Mr. Editor:- Absence from home to Washington, New York, & c., has been the cause of no correspondence being receive from me. I returned a few days since, however—and now for it!

Our citizens in Macon are full of hope, notwithstanding the tardiness of Congress in adjusting our political and civil troubles. Why Congress moves so slow is an enigma to us, that time will develop, we trust, in a more favorable light than is generally entertained at present. There is quite an impression gone through the State, that the Republican Party, as represented by Congress, does not mean to do the square thing. That idea has been created through the aversion of Congress to fix the 15th Amendment so that it would be beyond cavil and doubt. Its incompleteness, however, may be owing to the fear of its not being ratified. And thus, as the old adage has it, "A half a loaf is better than nothing at all." But I believe the American people evince too much timidity at times, which is unnecessary. There is no doubt in my mind, but that the right to vote, to hold office, and be jurors, could have been as easily ratified at present, as it will be hereafter. Besides, a mere voter, or making a man a mere political Jack Ass, is not an American idea of an elector, nor has it ever been, from the establishment of our government. Such an idea, or such a devilish theory was never broached, much less advocated, till the blind tyrants of the ignorant conclave known as the Georgia Legislature gave it birth and prominence before the country. Such a wild and oppressive theory was never dreamed of by any jurist, either in this or the old country before.
But just so soon as Congress struck out the right to hold office, and by their debates, whittled it down, by conceding the point that a voter was not constitutionally eligible to hold office, they made a breach in American jurisprudence, which will be productive of more evil than years of toil, and the expenditures of millions of dollars will remedy. We are thrown by it into a whirlpool, needless from every reasonable consideration.

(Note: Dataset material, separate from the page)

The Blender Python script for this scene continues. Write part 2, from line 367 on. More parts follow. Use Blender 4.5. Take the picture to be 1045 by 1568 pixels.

Should the amendment become a part of the fundamental law, it will over-ride so much of our State Constitutions as prohibits all men from voting. But other rights which are as dear as life itself will be unseated by it, and any Legislature that may be mean enough, can, by a statute, prohibit the judges of elections from receiving a vote for any person or persons, class or classes, they may choose, regardless of the construction heretofore place upon the right of an elector.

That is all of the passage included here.